Ouvi alguém defender recentemente que a política é como um pêndulo: umas vezes balança para a direita, outras vezes para a esquerda. Segundo essa teoria, quem ganha as eleições é quem estiver no centro do pêndulo no momento certo. Para ganhar eleições, tudo o que então seria preciso é ter a argúcia de ocupar esse sítio no momento das eleições. Quando o pêndulo anda mais à esquerda, tiram-se do bolso umas medidas sociais fracturantes; quando o pêndulo puxa mais para a direita, arranja-se algo em conformidade.
Assim se compreende melhor a proposta abstrusa dos casamentos civis entre pessoas do mesmo sexo feita neste momento específico, dois meses depois de ter sido recusada pelos actuais proponentes.

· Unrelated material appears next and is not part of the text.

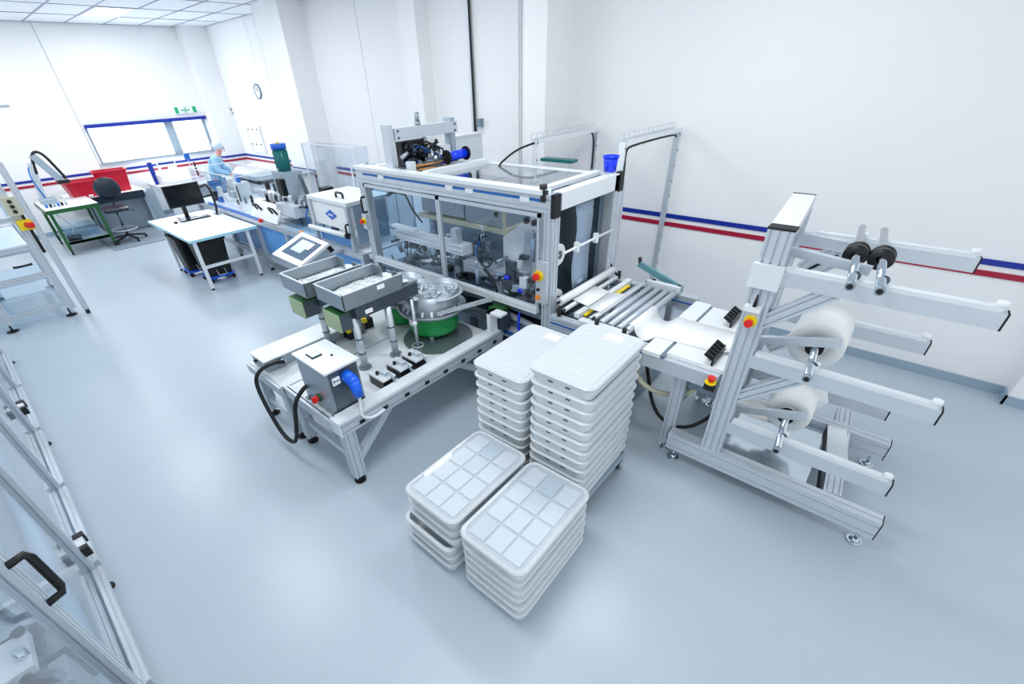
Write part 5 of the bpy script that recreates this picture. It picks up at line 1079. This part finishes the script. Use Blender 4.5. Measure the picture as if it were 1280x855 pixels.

Parece que há quem ache que a aceitação dos métodos que os Estados estão a usar para combater a crise significa que o eleitorado passou a defender mais Estado, logo, está mais à esquerda no espectro ideológico. Estes métodos, recorde-se, consistem em injectar dinheiro dos impostos actuais e futuros para cima dos problemas. No meio disto, só o ministro das Finanças parece não ter perdido o Norte, porque reconhece calmamente que os actuais governos se vêem obrigados a navegar sem GPS, isto é, às cegas.
Há mesmo por aí quem recorde que já Hegel defendeu algures que o Estado é o centro da ideia ética, e que, perante a actual situação, deverá ser o mesmo Estado a moralizar o capitalismo. Doce engano. Perante a economia, se o Estado cumprir aquilo para que serve, isto é, cumprir leal e rigorosamente as suas funções reguladoras e de supervisão, já ficaremos todos satisfeitos. Ninguém na economia precisa que o Estado lhe venha dizer o que deve produzir, quando e como.